Se la Linke insiste nel tentativo di tirare l’SPD a sinistra, l’SPD prosegue la campagna anti-comunista alimentata dalla CDU e rifiuta qualsiasi coalizione “rosso-rosso”, lasciando socchiusa la porta di una grande coalizione con la CDU.
Questo non ha impedito a Gregor Gysi, trionfalistico all’annuncio dei risultati, di dichiarare la sera stessa “la disponibilità a trattative” nella prospettiva di un accordo di governo.
La deriva di destra di “Die Linke” ha raggiunto il suo culmine nelle ultime elezioni presidenziali del marzo 2012 quando il partito di “sinistra” aveva sostenuto una donna apertamente di destra, amica di Nicolas Sarkozy, sionista inveterata Beate Klarsfeld.
Un personaggio come Gregor Gysi, non ha esitato ad esprimersi a favore del sionismo (l'”anti-sionismo non è una posizione difendibile per Die Linke”, ha detto durante la commemorazione dei 60 anni di Israele nel 2008), fino a condannare coloro che dalle file della Linke avevano partecipato alla “Freedom Flotilla” per Gaza.

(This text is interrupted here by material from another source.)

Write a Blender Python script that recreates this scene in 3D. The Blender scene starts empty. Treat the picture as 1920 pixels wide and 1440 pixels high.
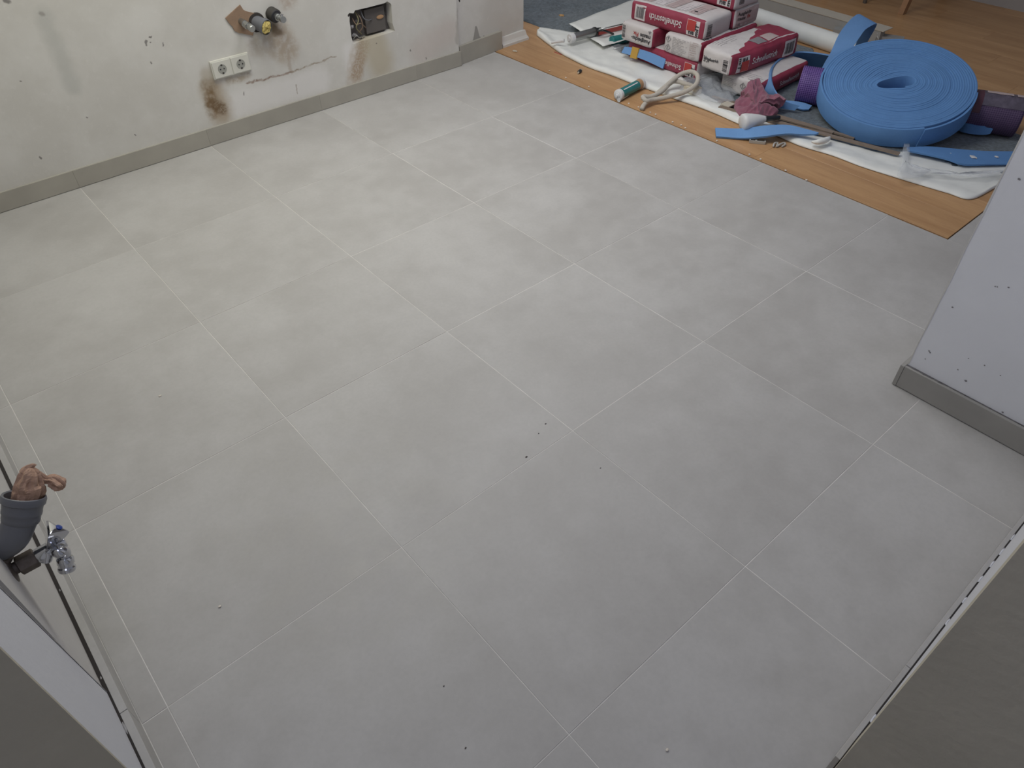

O ricordiamo ancora, secondo le fughe di notizie di Wikileaks, il colloquio che Gysi intrattenne con l’ambasciatore degli Stati Uniti nel 2010 per rassicurarlo dell’innocuità dello slogan sullo “scioglimento della NATO” in confronto a quello del “ritiro della Germania dalla NATO”.
Gysi con “Die Linke” è il cuore e la testa del partito europeo chiamato “Partito della Sinistra Europea”, che, sul modello tedesco tende a trasformare i partiti comunisti in “partiti (parlamentari) di sinistra”, europeisti e socialdemocratici di sinistra.
Dopo le elezioni, il cuore dell’Europa batte più che mai a destra, rafforzato dal consenso liberale e filo-europeo. La linea adottata dai dirigenti della “Die Linke”, orientati alla difesa dell’UE e dell’alleanza con la SPD, non hanno fatto che alimentare questa deriva.